Dillerin
Küresellik Düzeyi Bağlamında Çokdilli Eğitim
Prof.Dr. Ulaş Başar Gezgin, ulasbasar@gmail.com
Twitter: ProfUlas
Çokdilli eğitim, birçok coğrafyada, yok sayılan ya da ihmal
edilen dilsel azınlıkların bir demokratik talebi niteliğinde. Kimi ülkelerde
sığınmacılar bağlamında tartışılıyor. Birçok ülkede ise zaten on yıllardır
uygulanıyor. Dolayısıyla, “olur mu olmaz mı” tartışması güncel değil.
Bir Afrika
Dili Olarak Fransızca
Bu iki bağlam dışında, bir de, küreselleşme ekseninde bir
çokdilli eğitim kavramsallaştırması öne çıkıyor. 2. Paylaşım Savaşı’nın
gerçekte iki kazananı oldu: ABD ve SSCB. Fransa da kazananlar arasında
sayılmakla birlikte, büyük savaş sonrasında Fransa’nın çeşitli sömürgeleri ya
ulusal kurtuluş mücadelesi başlattılar ya da bağımsız oldular. Böylelikle,
Fransızca, küresel bir sömürge dili olma niteliğini hızla kaybetti ve Fransa
dışında en çok Afrika ülkelerinde konuşulur oldu. Bunun bir nedeni, bu
ülkelerin çok çeşitli dillere sahip olması dolayısıyla Fransızca’nın ortak bir
resmi dil niteliği taşıması ise, bir diğeri, Afrikalı eğitimli kesimin
Fransızca sayesinde ‘yurtdışına kapağı atma’ özlemi idi. Bugün, sözgelimi,
sömürgecilik döneminde ‘Hindiçin’ ya da ‘Çinhindi’ biçiminde tek bir ülke
olarak adlandırılan Laos, Kamboçya ve Vietnam’da Fransızca konuşanların sayısı
yok denecek kadar az. Fransızca, hızla bir Afrika diline dönüşmüş durumda.
İşgalcilerin
Bıraktığı Diller: İspanyolca ve Portekizce
İspanyolca’nın ve Portekizce’nin öyküsü de dikkat çekici:
Bugün Portekizce konuşulan Brezilya dışındaki Güney Amerika ülkelerinin
neredeyse tümünde İspanyolca resmi dil. Yerli dilleri ya geri planda ya da
İspanyolca kadar konuşulmuyor. ‘Fatih’ olarak adlandırılan Avrupalı
işgalcilerin soykırımcı politikaları dilde de kendini gösterecekti. Dahası,
Afrika örneğindeki gibi, kıta genelinde yaygın bir ortak dil olmayınca, bu
boşluğu İspanyolca dolduracaktı. İspanyol ve Portekizli sömürgeciler, 19.

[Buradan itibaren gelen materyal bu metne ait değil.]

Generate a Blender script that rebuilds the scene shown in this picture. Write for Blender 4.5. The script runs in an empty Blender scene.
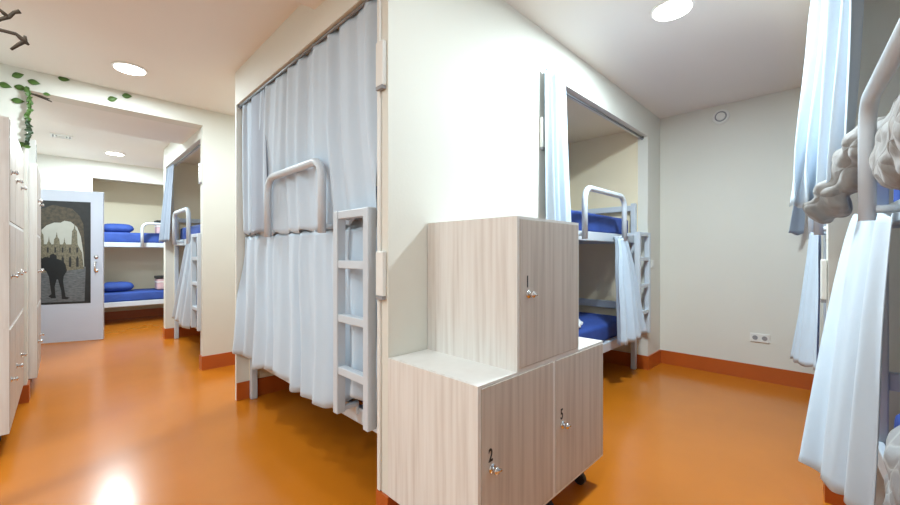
import bpy, bmesh, math, random
from mathutils import Vector, Matrix, noise
R = math.radians
C = bpy.context.scene.collection
H = 1.22            # camera height
F = 388.5           # focal length in pixels of a 900x505 picture
CEIL = 2.73
S2 = math.sqrt(2)

# ---------------------------------------------------------------- materials
def mat(name, col, rough=0.6, metal=0.0, coat=0.0, noise_scale=None, noise_amt=0.0, stretch=(1, 1, 1),
        bump=0.0, bump_scale=40, emit=None, emit_str=0, spec=0.5, sheen=0.0, col2=None, mid=None):
    m = bpy.data.materials.new(name); m.use_nodes = True
    nt = m.node_tree; b = nt.nodes['Principled BSDF']
    b.inputs['Base Color'].default_value = (*col, 1)
    b.inputs['Roughness'].default_value = rough
    b.inputs['Metallic'].default_value = metal
    b.inputs['Coat Weight'].default_value = coat
    b.inputs['Coat Roughness'].default_value = 0.16
    b.inputs['Specular IOR Level'].default_value = spec
    b.inputs['Sheen Weight'].default_value = sheen
    if emit:
        b.inputs['Emission Color'].default_value = (*emit, 1); b.inputs['Emission Strength'].default_value = emit_str
    tc = nt.nodes.new('ShaderNodeTexCoord'); mp = nt.nodes.new('ShaderNodeMapping')
    mp.inputs['Scale'].default_value = stretch
    nt.links.new(tc.outputs['Object'], mp.inputs['Vector'])
    if noise_scale:
        n = nt.nodes.new('ShaderNodeTexNoise'); n.inputs['Scale'].default_value = noise_scale
        n.inputs['Detail'].default_value = 5
        nt.links.new(mp.outputs['Vector'], n.inputs['Vector'])
        r = nt.nodes.new('ShaderNodeValToRGB')
        c2 = col2 or tuple(c * (1 - noise_amt) for c in col)
        r.color_ramp.elements[0].position = 0.3; r.color_ramp.elements[1].position = 0.7
        r.color_ramp.elements[0].color = (*c2, 1); r.color_ramp.elements[1].color = (*col, 1)
        if mid:
            e = r.color_ramp.elements.new(0.5); e.color = (*mid, 1)
        nt.links.new(n.outputs['Fac'], r.inputs['Fac']); nt.links.new(r.outputs['Color'], b.inputs['Base Color'])
    if bump:
        n2 = nt.nodes.new('ShaderNodeTexNoise'); n2.inputs['Scale'].default_value = bump_scale
        n2.inputs['Detail'].default_value = 3
        nt.links.new(mp.outputs['Vector'], n2.inputs['Vector'])
        bp = nt.nodes.new('ShaderNodeBump'); bp.inputs['Strength'].default_value = bump; bp.inputs['Distance'].default_value = 0.01
        nt.links.new(n2.outputs['Fac'], bp.inputs['Height']); nt.links.new(bp.outputs['Normal'], b.inputs['Normal'])
    return m

M = {}
M['wall'] = mat('wall_paint', (0.75, 0.73, 0.655), 0.7, noise_scale=1.3, noise_amt=0.03, bump=0.06, bump_scale=70)
M['tan'] = mat('tan_paint_lightened', (0.86, 0.755, 0.55), 0.7, noise_scale=1.3, noise_amt=0.03, bump=0.06, bump_scale=70)  # tan recess paint, colour lightened in place of light missing inside the recesses
M['ceiling'] = mat('ceiling_paint', (0.86, 0.82, 0.76), 0.8, noise_scale=0.8, noise_amt=0.03)
M['floor'] = mat('orange_epoxy', (0.56, 0.165, 0.009), 0.22, noise_scale=2.2, noise_amt=0.10, spec=0.4, coat=0.2, bump=0.02, bump_scale=9)
M['base'] = mat('baseboard_orange', (0.50, 0.105, 0.016), 0.3, noise_scale=4, noise_amt=0.1)
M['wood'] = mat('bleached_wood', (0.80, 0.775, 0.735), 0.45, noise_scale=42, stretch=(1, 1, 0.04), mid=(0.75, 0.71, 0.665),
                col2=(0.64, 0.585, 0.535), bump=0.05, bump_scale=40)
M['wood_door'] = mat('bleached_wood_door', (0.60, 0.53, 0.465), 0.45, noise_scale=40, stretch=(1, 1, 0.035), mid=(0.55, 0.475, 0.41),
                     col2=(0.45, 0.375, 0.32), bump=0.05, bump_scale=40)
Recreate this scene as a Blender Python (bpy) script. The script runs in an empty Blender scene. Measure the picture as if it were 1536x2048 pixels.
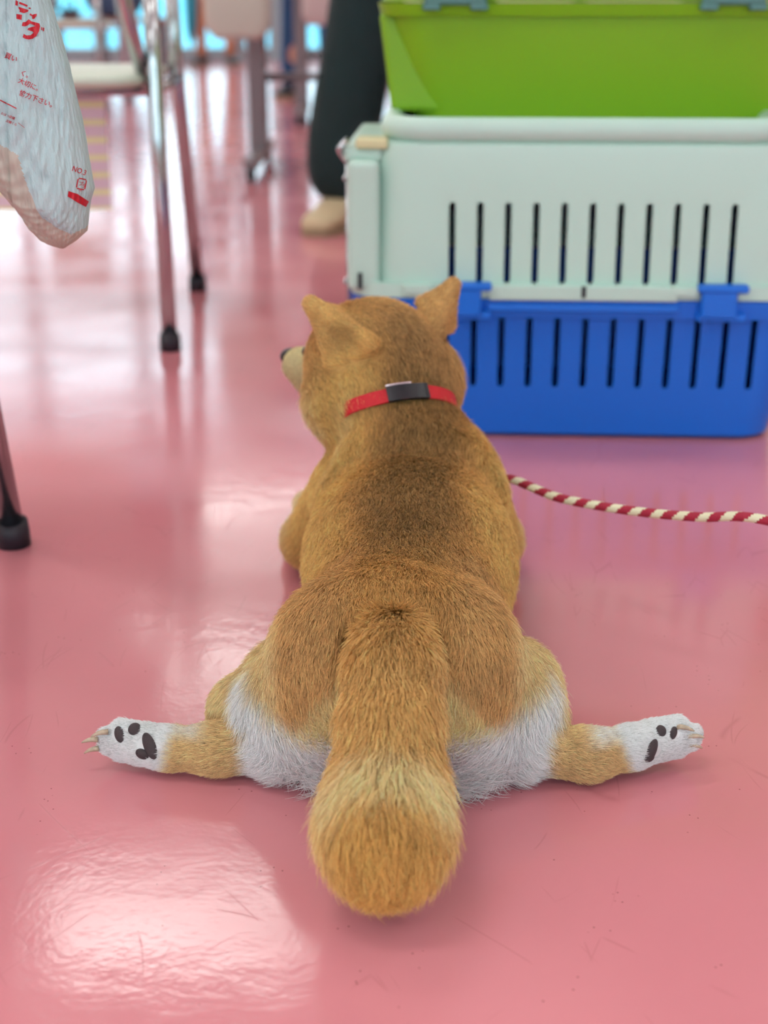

yüzyılda bağımsızlıkçı güçlere bir bir yenilip de ‘geldikleri gibi giderken’,
dillerini miras bırakıyorlar. Fakat bu kültürel ilişkilenme de, küresel bir
nitelik taşımıyor; çünkü İspanya, Portekiz ve Güney Amerika dışında, Kuzey
Amerika’daki göçmenleri ve tek tük Afrika ülkesini saymazsak, dikkate değer bir
İspanyolca/Portekizce konuşan nüfus bulunmuyor...
Yeni İpek
Yolu’nda Çince
Çince, bir küresel dil niteliğini bir ölçüde taşıyor; fakat
bu, ikinci dil olarak Çince öğrenenlerin sayısal fazlalığından değil,
Çinlilerin dünyanın hemen hemen her ülkesinde yaşamasından ileri geliyor.
Küresel ölçekli bir yeni İpek Yolu düşüncesine dayanan Kuşak ve Yol projesiyle,
Çince’nin çok daha fazla yaygınlaşacağını ve ikinci dil olarak Çince
programlarının da öne çıkacağını göreceğiz. Bu yükseliş, Konfüçyüs Enstitüleri
eliyle ivme kazanıyor ve kazanacak. Öte yandan, yazım zorluğu ve tonlu bir dil
olması dolayısıyla Çince’nin küresel düzeyde kitleselleşip bir ortak dile
dönüşmesinin önünde yapısal engeller bulunuyor.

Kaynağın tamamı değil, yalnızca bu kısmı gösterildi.